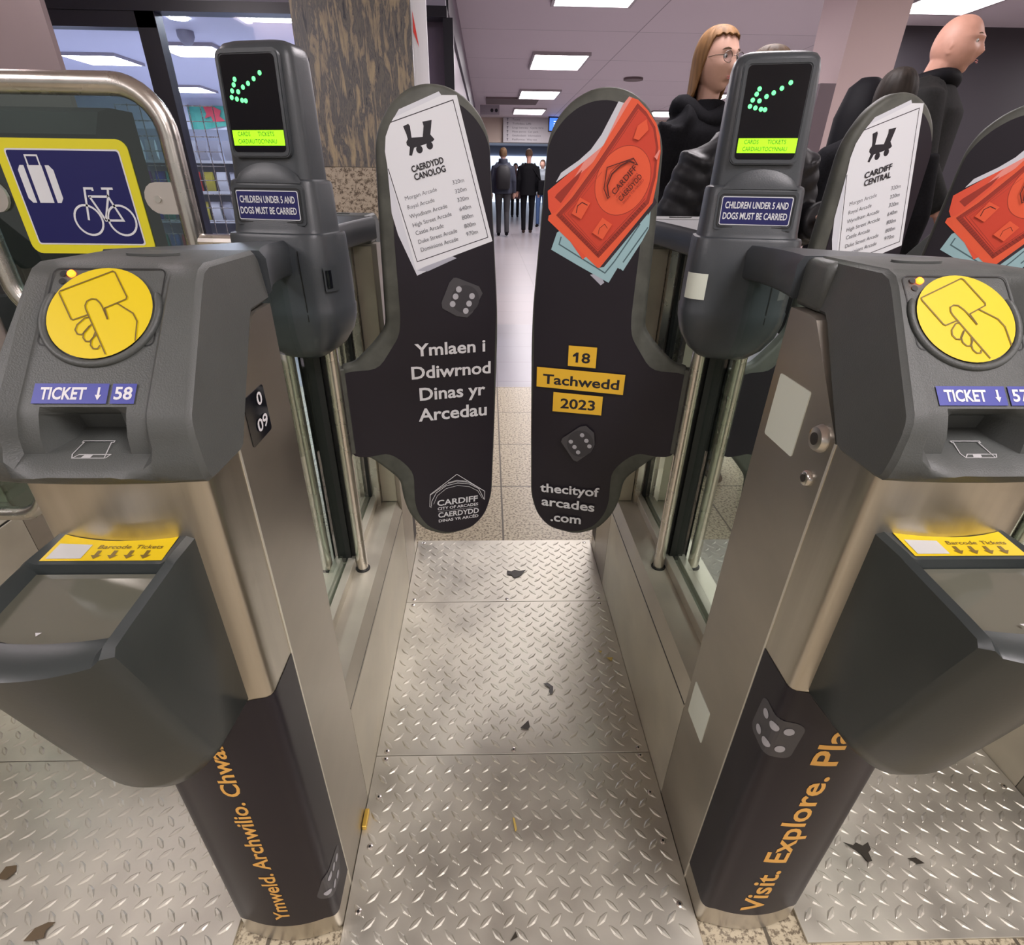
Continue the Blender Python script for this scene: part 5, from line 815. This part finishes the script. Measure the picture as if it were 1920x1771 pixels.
STAND = dict(pelvis=(0, 0, .95), chest=(0, 0, 1.30), neck=(0, .008, 1.475), head=(0, -.012, 1.632), shl=(.175, 0, 1.41), shr=(-.175, 0, 1.41), ell=(.235, .03, 1.13), elr=(-.235, .03, 1.13), wrl=(.25, -.04, .88), wrr=(-.25, -.04, .88),
 hipl=(.095, 0, .93), hipr=(-.095, 0, .93), knl=(.10, -.01, .50), knr=(-.10, -.01, .50), anl=(.10, .01, .085), anr=(-.10, .01, .085))
def pose(**k): d = dict(STAND); d.update(k); return d
skinA = mat('skin_fair', (.60, .36, .28), .5, noise=.05, nscale=25); skinB = mat('skin_ruddy', (.60, .32, .24), .5, noise=.06, nscale=25)
blackfab = mat('black_wool', (.006, .006, .008), .85, spec=.12, noise=.3, nscale=120, bump=.6, bscale=160); blackpuff = mat('black_quilted_nylon', (.006, .006, .008), .5, spec=.3, bump=.3, bscale=60)
navyf = mat('navy_cloth', (.025, .03, .05), .7); greyf = mat('charcoal_trousers', (.05, .05, .055), .75, spec=.2); suitf = mat('black_suit', (.006, .006, .008), .7, spec=.15); darkshoe = mat('dark_shoe_leather', (.03, .012, .008), .4); browncoat = mat('dark_grey_coat', (.016, .016, .016), .8, spec=.15, noise=.2, nscale=80)
# woman in glasses
t, k, J, M = person('woman in round glasses and furry black coat with light brown bob', (.915, 2.92, 0), .46, 1.66, skinA, pose(), .0045, turn=0, tilt=.06, hk=1.07)
kk = k*1.07; face(t, M, kk, glasses_=True, lips=(.42, .13, .12)); hair_cap(t, M, kk, hairmat('light_brown_hair', (.21, .11, .045)), low=-.135, face_az=1.42, puff=1.13, flare=.12, front=.086)
coat(t, k, J, blackfab, 'furry_coat', hem=.55, collar=.05, sleeve=.074)
bm = B(); tube(bm, [(math.sin(a)*.115*k, (.03+math.cos(a)*.10)*k, (1.45-.03*math.cos(a+math.pi)+.02*math.sin(a*3))*k) for a in [2*math.pi*i/24 for i in range(24)]], .045*k, 14, closed=True); o = obj('fur_hood', bm, blackfab, t, smooth=80)
d = o.modifiers.new('fur', 'DISPLACE'); tx = bpy.data.textures.new('fur_noise', 'CLOUDS'); tx.noise_scale = .012; d.texture = tx; d.strength = .012
trousers(t, k, J, greyf); shoes(t, k, J, darkshoe)
# woman behind the display post
t, k, J, M = person('person with brown hair in black quilted jacket standing behind the gate 57 display', (.83, 2.14, 0), 0, 1.47, skinA, pose(ell=(.27, .05, 1.15), wrl=(.275, -.17, 1.19), elr=(-.28, .02, 1.14), wrr=(-.21, -.15, 1.00)), .0045, tilt=.1, curl=.8)
face(t, M, k); hair_cap(t, M, k, hairmat('dark_brown_hair', (.12, .07, .035)), low=-.10, face_az=.9, puff=1.15, front=.07)
coat(t, k, J, blackpuff, 'quilted_jacket', hem=.72, puff=.010, sleeve=.085, w=(.21, .22, .215, .225, .20), dep=.15, vox=.008)
bm = B(); tube(bm, [J['wrl']+Vector((.032, -.016, -.115))*k+Vector((0, .011*math.cos(a), .011*math.sin(a)))*0 +Vector((.010*math.cos(a), .010*math.sin(a), 0)) for a in [2*math.pi*i/14 for i in range(14)]], .0018, 6, closed=True); obj('gold_ring', bm, mat('ring_gold', (.9, .6, .2), .2, 1), t)
trousers(t, k, J, greyf); shoes(t, k, J, darkshoe)
# bald man
t, k, J, M = person('bald man in dark coat and scarf walking past behind the right paddles', (2.09, 3.2, 0), .80, 1.82, skinB, pose(head=(0, -.035, 1.598), ell=(.25, .10, 1.14), wrl=(.25, .02, .90), elr=(-.27, -.08, 1.15), wrr=(-.24, -.22, .95)), .0048, male=True, tilt=.04)
face(t, M, k, lips=(.42, .16, .13), brow=(.2, .16, .13)); coat(t, k, J, browncoat, 'overcoat', hem=.50, collar=.06, sleeve=.082, w=(.24, .23, .225, .24, .22), dep=.16)
bm = B(); tube(bm, [(math.sin(a)*.082*k, (.01+math.cos(a)*.078)*k, 1.478*k+.008*math.sin(a*2)) for a in [2*math.pi*i/24 for i in range(24)]], .034*k, 12, closed=True); obj('scarf', bm, suitf, t, smooth=80)
bm = B(); zs = [superring(0, .27*k, z*k, a*k, b*k, 2.6, 28) for z, a, b in ((.98, .10, .04), (1.0, .15, .08), (1.15, .17, .11), (1.35, .16, .11), (1.47, .12, .08), (1.51, .06, .04))]; loft(bm, zs)
obj('backpack', bm, suitf, t, smooth=60); trousers(t, k, J, greyf); shoes(t, k, J, darkshoe)
# black coat at the right edge
t, k, J, M = person('person in black coat cut off by the right edge of the photo', (2.33, 2.45, 0), -.4, 1.62, skinA, pose(), .010, hk=1)
face(t, M, k); hair_cap(t, M, k, hairmat('black_hair', (.02, .015, .012)), low=-.1, face_az=1.0, puff=1.12, front=.07); coat(t, k, J, blackfab, 'long_coat', hem=.5, sleeve=.08, w=(.24, .23, .22, .23, .2)); trousers(t, k, J, greyf); shoes(t, k, J, darkshoe)
# dark figure between the display post and the neighbouring paddle
t, k, J, M = person('person in black coat mostly hidden behind the Cardiff Central paddle', (1.64, 2.75, 0), 2.8, 1.52, skinA, pose(ell=(.30, -.02, 1.16), wrl=(.34, -.05, .92)), .010)
hair_cap(t, M, k, hairmat('black_hair', (.02, .015, .012)), low=-.1, face_az=1.0, puff=1.12, front=.07); face(t, M, k); coat(t, k, J, blackfab, 'long_coat', hem=.5, sleeve=.085, w=(.25, .24, .23, .24, .21)); trousers(t, k, J, greyf); shoes(t, k, J, darkshoe)
# walkers far down the concourse
t, k, J, M = person('man in navy hooded jacket with black backpack walking away', (.27, 14.0, 0), math.pi, 1.74, skinA, pose(anl=(.09, -.10, .085), knl=(.09, -.09, .5), anr=(-.09, .18, .11), knr=(-.09, .02, .49)), .016)
hair_cap(t, M, k, hairmat('dark_brown_hair', (.05, .03, .02)), low=-.05, face_az=1.2, puff=1.08, front=.08); coat(t, k, J, navyf, 'hooded_jacket', hem=.86, collar=.10, sleeve=.072, w=(.2, .2, .2, .22, .2)); trousers(t, k, J, greyf); shoes(t, k, J, suitf)
bm = B(); loft(bm, [superring(0, .20*k, z*k, a*k, b*k, 3, 24) for z, a, b in ((.95, .12, .06), (.98, .15, .09), (1.2, .16, .10), (1.36, .14, .08), (1.41, .08, .04))]); obj('backpack', bm, mat('backpack_black', (.012, .012, .014), .6), t, smooth=60)
t, k, J, M = person('man in black suit with shoulder bag walking away', (.90, 15.0, 0), math.pi, 1.77, skinB, pose(anl=(.09, .06, .09), anr=(-.09, -.08, .085)), .016)
hair_cap(t, M, k, hairmat('short_brown_hair', (.09, .05, .03)), low=-.03, face_az=1.2, puff=1.06, front=.08); coat(t, k, J, suitf, 'suit_jacket', hem=.80, collar=.02, sleeve=.066, w=(.20, .19, .185, .215, .2)); trousers(t, k, J, suitf); shoes(t, k, J, darkshoe)
bm = B(); box(bm, -.42*k, -.22*k, .02, .16, .82*k, 1.12*k, .03); tube(bm, [(-.30*k, .08, 1.1*k), (-.10*k, .14, 1.34*k), (.10*k, .06, 1.46*k)], .016, 8); obj('shoulder_bag', bm, suitf, t)
t, k, J, M = person('small distant person in grey top and blue jeans right of the suited man', (1.42, 17.2, 0), -.3, 1.62, skinA, pose(), .016)
hair_cap(t, M, k, hairmat('short_brown_hair', (.09, .05, .03)), low=-.05, face_az=1.0, puff=1.08, front=.07); coat(t, k, J, mat('grey_top', (.28, .32, .36), .7), 'top', hem=.85, sleeve=.07); trousers(t, k, J, mat('blue_denim', (.06, .12, .28), .7)); shoes(t, k, J, suitf)
t, k, J, M = person('tiny distant person in dark clothes between the two walking men', (.89, 22, 0), 0, 1.65, skinA, pose(), .018)
hair_cap(t, M, k, hairmat('black_hair', (.02, .015, .012)), low=-.05, face_az=1.0, puff=1.08, front=.07); coat(t, k, J, mat('maroon_coat', (.10, .05, .05), .7), 'coat', hem=.6, sleeve=.07); trousers(t, k, J, suitf); shoes(t, k, J, suitf)
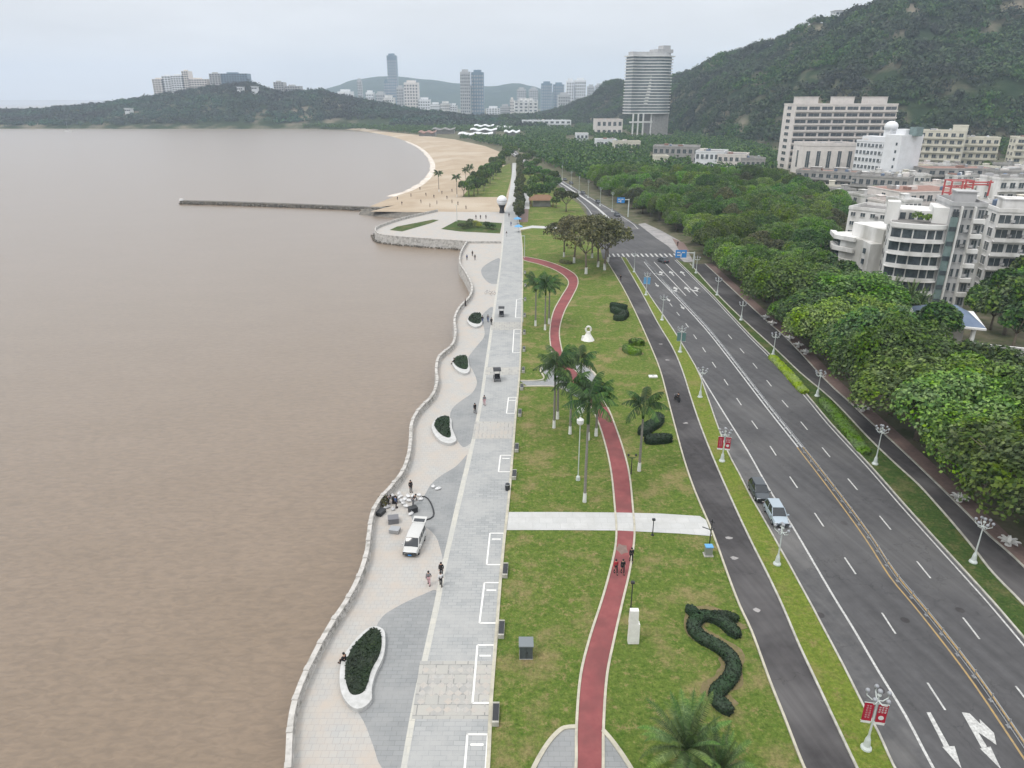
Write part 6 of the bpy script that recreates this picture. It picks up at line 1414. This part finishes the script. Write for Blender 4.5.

**Task details:**
Check each line above for the word "this" and copy the ones that have it.

**Written response:**
Continue the Blender Python script for this scene: part 5, from line 815. This part finishes the script. Measure the picture as if it were 1920x1771 pixels.
Write part 6 of the bpy script that recreates this picture. It picks up at line 1414. This part finishes the script. Write for Blender 4.5.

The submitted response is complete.